Great white diver (and hunter, one presumes) Matt Farrell (John Ashley) is kidnapped and brought to the private island of one Dr Gordon (Charles Macaulay), mad scientist. Gordon dwells on the island with his daughter Neva (Pat Woodell) and a small security detachment led by Steinman (Jan Merlin), a really unpleasant kind of guy – quite obviously meant to be a Nazi - Farrell will lock horns with repeatedly.
Gordon needs Farrell as another specimen for his mad science plan of creating an improved human race able to survive the harshness of the catastrophic future the good doctor is convinced is coming. Apparently, you do that by turning people into animal persons. Gordon has quite the menagerie of those by now, but is unhappy with the anipeoples’ tendencies to develop highly animalistic behavioural patterns and to flee further experimentation whenever the opportunity arises. Which is rather often, for Steinman may be brutal, but he’s not actually good at jobs more complex than simply gunning someone down.
Neva isn’t happy at all with her dad’s work – there’s also some shady business about her mother hinted at – and when she hits it off with Farrell, she decides to help him and the already transformed anipeople to stage an escape.
Even though I love the man’s project of making Filipino movies as exploitation fare for the international market to bits, I’m often not terribly happy with the actual films Eddie Romero directed. I have no problems with a certain sloppiness in the filmmaking that does tend to come with the territory doing things on the fly and on the cheap, but many of Romero’s films have a tendency to drag their feet for large parts of their running time I don’t enjoy.
Not so in the case of The Twilight People, a clear attempt at adapting H.G. Wells’s “Island of Dr Moreau” while carefully excising every single thought, philosophical idea or moment of intellectual depth the original novel had, and adding a smidgen of The Most Dangerous Game. Romero and co-writer Jerome Small do this curiously well, so that this piece of Wells without a brain is nearly perversely great at what it does.
What it does is mainly present us with the misadventures of the animal people, a group of actors (Pam Grier!, Ken Metcalfe, Tony Gosalvez, Kim Ramos and Mona Morena) fitted out in ridiculous but also wonderfully grotesque make-up jobs, doing some improbably strange animal impressions that by all rights should be patently ridiculous in their earnest intensity but do in practice turn out to be pretty wonderful as well as somewhat creepy.
Best in show isn’t even Pam Grier, who can Panther Woman as well as anyone, or Ken Metcalfe, who is one weird antelope, but Tony Gosalvez. His portrayal of the, well, Bat Man (looking a lot more like Man Bat, actually) is so gleefully over the top, I can’t imagine anyone watching it not just feeling at least a smidgen of pure childish joy. The scenes where he learns to fly on his ramshackle wings, screeches joyfully and begins biting out the throats of bad guys clearly too flabbergasted to hit him with their guns, are absolute pearls of the funny and the grotesque. It’s no wonder he gets to fly off into the sunset at the end of the film, whereas the other anipeople die tragically.

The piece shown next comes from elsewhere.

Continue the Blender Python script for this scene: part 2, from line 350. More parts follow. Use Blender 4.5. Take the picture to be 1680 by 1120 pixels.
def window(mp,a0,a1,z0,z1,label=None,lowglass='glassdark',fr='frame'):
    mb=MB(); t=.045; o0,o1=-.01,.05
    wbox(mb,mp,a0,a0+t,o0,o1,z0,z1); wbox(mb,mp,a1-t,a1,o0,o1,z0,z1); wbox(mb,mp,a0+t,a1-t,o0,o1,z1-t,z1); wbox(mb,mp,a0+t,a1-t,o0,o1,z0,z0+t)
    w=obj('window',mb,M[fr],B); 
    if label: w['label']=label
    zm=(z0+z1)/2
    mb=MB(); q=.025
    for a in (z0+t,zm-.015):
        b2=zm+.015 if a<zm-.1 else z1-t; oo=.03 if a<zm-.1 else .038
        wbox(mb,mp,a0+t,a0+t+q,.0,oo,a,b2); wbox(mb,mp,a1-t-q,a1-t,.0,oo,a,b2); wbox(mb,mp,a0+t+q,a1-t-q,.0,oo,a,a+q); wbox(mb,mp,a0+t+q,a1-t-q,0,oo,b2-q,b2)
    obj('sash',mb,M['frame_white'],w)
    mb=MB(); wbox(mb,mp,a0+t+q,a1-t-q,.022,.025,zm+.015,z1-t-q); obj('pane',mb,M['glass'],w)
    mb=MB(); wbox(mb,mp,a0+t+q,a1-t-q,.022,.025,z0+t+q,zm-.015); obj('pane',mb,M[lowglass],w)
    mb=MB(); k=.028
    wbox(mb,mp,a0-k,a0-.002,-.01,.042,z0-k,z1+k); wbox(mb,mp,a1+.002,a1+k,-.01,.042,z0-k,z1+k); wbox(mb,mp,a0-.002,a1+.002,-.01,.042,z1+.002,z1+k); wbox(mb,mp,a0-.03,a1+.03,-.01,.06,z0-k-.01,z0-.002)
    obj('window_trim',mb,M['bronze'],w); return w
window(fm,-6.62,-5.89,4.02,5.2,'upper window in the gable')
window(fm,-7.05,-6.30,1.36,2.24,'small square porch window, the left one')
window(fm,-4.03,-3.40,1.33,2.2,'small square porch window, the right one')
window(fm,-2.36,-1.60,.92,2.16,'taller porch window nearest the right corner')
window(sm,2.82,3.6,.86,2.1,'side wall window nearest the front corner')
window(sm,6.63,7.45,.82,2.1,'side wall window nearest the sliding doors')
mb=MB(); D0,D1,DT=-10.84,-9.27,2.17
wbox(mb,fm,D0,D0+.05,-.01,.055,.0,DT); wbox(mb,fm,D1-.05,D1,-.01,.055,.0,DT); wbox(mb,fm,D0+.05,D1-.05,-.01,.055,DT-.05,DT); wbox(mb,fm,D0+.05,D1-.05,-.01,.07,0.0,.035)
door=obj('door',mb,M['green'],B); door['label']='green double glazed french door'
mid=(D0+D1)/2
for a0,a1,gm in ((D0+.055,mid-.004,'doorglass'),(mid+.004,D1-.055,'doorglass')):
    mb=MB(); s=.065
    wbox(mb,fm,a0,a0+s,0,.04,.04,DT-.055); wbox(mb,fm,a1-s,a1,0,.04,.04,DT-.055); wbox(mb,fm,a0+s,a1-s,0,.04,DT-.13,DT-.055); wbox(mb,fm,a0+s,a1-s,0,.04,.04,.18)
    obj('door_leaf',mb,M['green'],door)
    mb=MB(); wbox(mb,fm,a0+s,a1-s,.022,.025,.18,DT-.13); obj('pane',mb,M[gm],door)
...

The Twilight People’s more verbal actors don’t fare as well as the film’s true heroes: Ashley is the blandest, least lively manly man imaginable, Woodell is just kinda there, and Macauley only occasionally hits the proper note of ranting and raving. Only Merlin with his Nazi impression seems to get the kind of film he is in, and acts accordingly. The Filipino side actors are all pretty great, of course, as they always are.
Fortunately, Romero is pretty clear about which side his bread is buttered on, and only cares about the characters without special effects makeup as much as he needs to keep the plot rolling. So there’s rather a lot more rollicking monster movie nonsense and running through the jungle to enjoy in The Twilight People than scenes of John Ashley looking wooden.